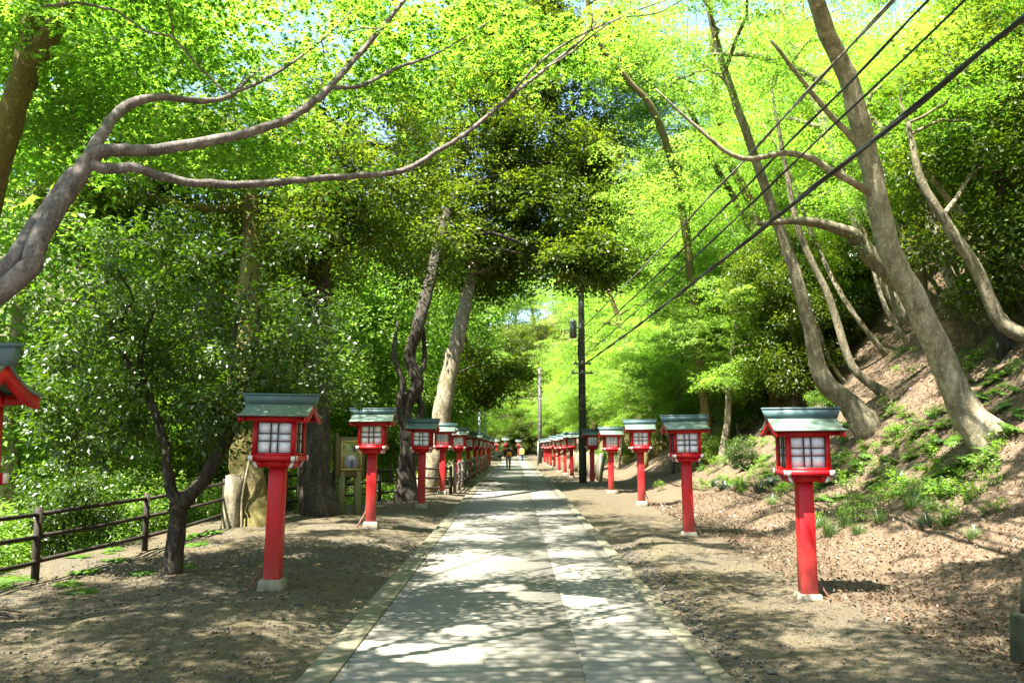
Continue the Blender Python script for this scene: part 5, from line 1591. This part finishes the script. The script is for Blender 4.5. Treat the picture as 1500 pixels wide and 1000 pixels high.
# fallen leaves
def scatter(n, f):
    P = []
    while len(P) < n:
        x, y = f()
        P.append((x, y))
    P = np.array(P); z = height(P[:, 0], P[:, 1])
    e = 0.05
    nx_ = -(height(P[:, 0] + e, P[:, 1]) - z) / e; ny_ = -(height(P[:, 0], P[:, 1] + e) - z) / e
    return np.stack([P[:, 0], P[:, 1], z + 0.012], 1), np.stack([nx_, ny_, np.ones(n)], 1)


def bank():
    return rg.uniform(3.4, 11), 5 + 18 * rg.rand() ** 1.3


def verge():
    s = rg.choice([-1, 1], p=[.6, .4])
    return (s * rg.uniform(1.6, 5.6), 3.5 + 20 * rg.rand() ** 1.5)


Pp, Nn = scatter(30000, bank)
Pp[:, 2] += rg.uniform(0, 0.03, len(Pp))
V, F, tn = leaves(Pp, Nn + rg.randn(*Nn.shape) * .55, 0.058, 'oval', rg)
tag(np_obj('leaf_litter', V, F, 'dead_leaf', None, tn), 'brown fallen leaves strewn over the right bank', 'leaf litter', None, 'stuff')
Pp, Nn = scatter(9000, verge)
V, F, tn = leaves(Pp, Nn + rg.randn(*Nn.shape) * .3, 0.036, 'oval', rg)
tag(np_obj('fallen_leaves', V, F, 'dead_leaf', None, tn), 'small fallen leaves on the trodden verges', 'fallen leaves', None, 'stuff')
n = 140
Pr = np.stack([rg.uniform(-1.5, 1.5, n), 3.5 + 25 * rg.rand(n) ** 1.3, np.full(n, .012)], 1)
V, F, tn = leaves(Pr, np.array([0, 0, 1.0]) + rg.randn(n, 3) * .2, 0.035, 'oval', rg)
tag(np_obj('fallen_leaves', V, F, 'dead_leaf', None, tn), 'few small leaves blown onto the concrete road', 'fallen leaves', None, 'stuff')
# gravel
oc = np.array([(1, 0, 0), (0, 1, 0), (-1, 0, 0), (0, -1, 0), (0, 0, 1), (0, 0, -1)], float)
of = np.array([(0, 1, 4), (1, 2, 4), (2, 3, 4), (3, 0, 4), (1, 0, 5), (2, 1, 5), (3, 2, 5), (0, 3, 5)])
def gravel(n, f, smin, smax, label):
    Pp, Nn = scatter(n, f)
    s = smin + (smax - smin) * rg.rand(n) ** 3
    a = rg.uniform(0, 6.28, n)
    ax = np.stack([s * rg.uniform(.7, 1.3, n), s * rg.uniform(.7, 1.3, n), s * rg.uniform(.4, .8, n)], 1)
    o = oc[None] * ax[:, None] * rg.uniform(.75, 1.25, (n, 6, 1))
    c, s_ = np.cos(a)[:, None], np.sin(a)[:, None]
    o = np.stack([o[..., 0] * c - o[..., 1] * s_, o[..., 0] * s_ + o[..., 1] * c, o[..., 2]], -1)
    V = Pp[:, None] + o
    tag(np_obj('gravel', V.reshape(-1, 3), (np.arange(n)[:, None, None] * 6 + of[None]).reshape(-1, 3), 'stone'), label, 'gravel', None, 'stuff')


gravel(11000, lambda: (-1.6 - 4.6 * rg.rand(), 3.0 + 12 * rg.rand() ** 1.5), .004, .022, 'grey gravel scattered over the left verge')
gravel(5000, lambda: (1.6 + 2.6 * rg.rand(), 3.0 + 12 * rg.rand() ** 1.5), .004, .018, 'gravel scattered over the right verge')
gravel(900, lambda: (1.58 + abs(rg.randn()) * .22, 5.5 + 9 * rg.rand()),   .008, .03, 'loose stones gathered beside the right kerb')
# a fallen branch at the left edge
g = on_ground(8, 908)
fb = empty('fallen_branch', g, 'dead brown branch lying on the gravel at the left edge', 'branch')
rng = np.random.RandomState(3)
MB().tube(smooth_path([(-0.7, 0.1, 0.03), (-0.3, 0.06, 0.05), (0.0, 0, 0.04), (0.16, -0.05, 0.02)], 4), np.linspace(.03, .012, 13), 7, True, .08, rng).build('stem', 'bark_dark', fb, True)
MB().tube(smooth_path([(-0.25, 0.05, 0.05), (-0.12, 0.12, 0.06), (0.06, 0.15, 0.03)], 4), np.linspace(.014, .006, 9), 6, True, .05, rng).build('twig', 'bark_dark', fb, True)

——————————

**Task goal**: Please take the lines from the beginning of the data above through the line holding "return (s *" and transcribe them exactly, without any pictures.

**Complete output**:
Continue the Blender Python script for this scene: part 5, from line 1591. This part finishes the script. The script is for Blender 4.5. Treat the picture as 1500 pixels wide and 1000 pixels high.
# fallen leaves
def scatter(n, f):
    P = []
    while len(P) < n:
        x, y = f()
        P.append((x, y))
    P = np.array(P); z = height(P[:, 0], P[:, 1])
    e = 0.05
    nx_ = -(height(P[:, 0] + e, P[:, 1]) - z) / e; ny_ = -(height(P[:, 0], P[:, 1] + e) - z) / e
    return np.stack([P[:, 0], P[:, 1], z + 0.012], 1), np.stack([nx_, ny_, np.ones(n)], 1)


def bank():
    return rg.uniform(3.4, 11), 5 + 18 * rg.rand() ** 1.3


def verge():
    s = rg.choice([-1, 1], p=[.6, .4])
    return (s * rg.uniform(1.6, 5.6), 3.5 + 20 * rg.rand() ** 1.5)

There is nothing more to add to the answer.